Ch2 04: The Feynman Test#

If You Can’t Teach It, You Don’t Know It#

I once watched a ten-year-old explain compound interest to her classmates. She used a jar of marbles and a story about a squirrel saving acorns. Within five minutes, every kid in the room got it—a concept plenty of adults still struggle with. She wasn’t some financial prodigy. She’d just learned the concept well enough to translate it into words anyone could follow.

That’s the gold standard of knowledge: being able to teach something clearly to someone who knows nothing about it.

This standard—often called the Feynman Technique, after physicist Richard Feynman—is the most reliable way to tell the difference between genuinely understanding something and just thinking you understand it. And that distinction matters more than most people realize, because most people are operating on illusions.

The Three Levels of Knowing#

Knowledge mastery exists on a spectrum, and most people stop way too early:

Level 1: Recall. You can repeat the information in the same language it was originally presented. “Compound interest is interest calculated on the initial principal and also on the accumulated interest of previous periods.” That sounds smart. But it’s just parroting. You’ve memorized a definition without necessarily grasping what it actually means or how it works in practice.

Level 2: Simplification. You can explain the concept in plain language, with no jargon, to someone who has zero background. “Imagine you put a hundred dollars in a box. Every year, someone adds ten percent of whatever’s in the box. After year one, you have a hundred and ten. After year two, they add ten percent of a hundred and ten—not the original hundred. The amount added gets bigger every year because the base keeps growing.” Getting to this level requires real understanding, because you simply cannot simplify what you don’t genuinely get.

Level 3: Transfer. You can teach someone well enough that they can explain it to a third person. This is the ultimate test. If your student can teach your lesson, you haven’t just understood the material—you’ve structured it clearly enough to be transmittable. Your knowledge has become portable.

Why Teaching Is the Best Learning#

The Feynman Test isn’t just a way to check your understanding. It’s a learning method—and arguably the most powerful one out there.

When you prepare to teach something, your brain has to do several things at once:

Organize. You need to arrange the material in a logical sequence. What comes first? What depends on what? Where are the prerequisites? This process exposes gaps in your understanding that passive reading never would.

Simplify. You have to strip away unnecessary complexity and find the essential core. Every piece of jargon needs to be translated. Every abstract concept needs to be grounded in something concrete. This forces you to separate what you truly understand from what you’re just borrowing from someone else’s language.

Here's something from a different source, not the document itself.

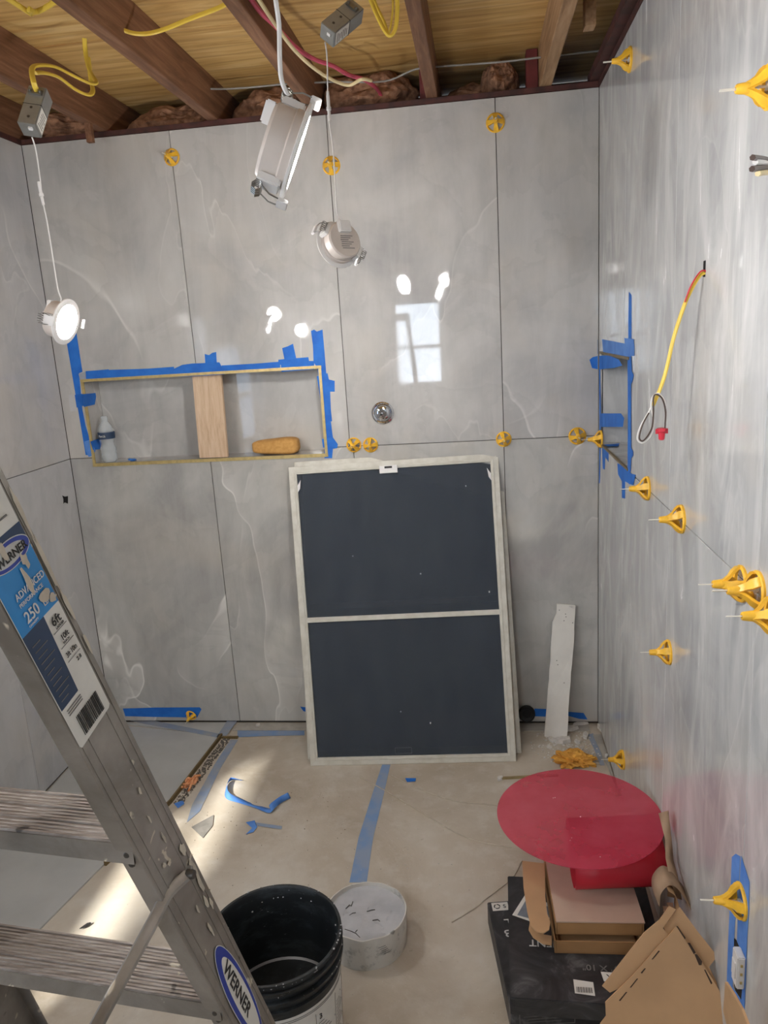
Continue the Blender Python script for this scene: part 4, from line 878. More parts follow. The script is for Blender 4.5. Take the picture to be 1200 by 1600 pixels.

Anticipate. You have to predict where the learner will get confused. What seems obvious to you but won’t be to them? Where are the counterintuitive parts? This requires modeling another person’s understanding—which is a fundamentally deeper cognitive operation than just processing information for yourself.

The result: preparing to teach a concept produces deeper, more durable, more flexible understanding than reading about it five times over. Output beats input, because it engages more of your brain at once.

How to Apply the Feynman Test#

The practical application is simple:

Step 1: Pick a concept you’ve recently learned. Anything—a business framework, a scientific principle, a philosophical argument, a practical technique.

Step 2: Write an explanation as if you’re teaching a twelve-year-old. No jargon. No assumed knowledge. Use analogies, examples, and plain language. If you catch yourself reaching for technical terms, stop. Find a simpler way to say it.

Step 3: Spot the gaps. Where did your explanation fall apart? Where did you start hand-waving? Where did you realize you couldn’t actually explain the mechanism? Those are the exact spots where your understanding is incomplete.

Step 4: Go back and fill them. Re-read, re-study, or research specifically the parts where your explanation broke down. Then try again.

Step 5: Teach it to a real person. This is the ultimate test. Their questions will reveal gaps you didn’t even know were there.

The Conversion Chain Complete#

With the Feynman Test in place, the knowledge conversion chain is nearly complete:

Input (what you consume) → Architecture (how you organize it) → Activation (how you retrieve and recombine it) → Verification (how you prove you actually know it).

The Feynman Test sits at the end as a quality gate. Nothing earns the label “known” until it passes the test. That’s strict, and it means your “known” pile will be smaller than your “consumed” pile. But everything in it is real—genuinely understood, genuinely usable, genuinely yours.

That’s worth more than a thousand books read and forgotten.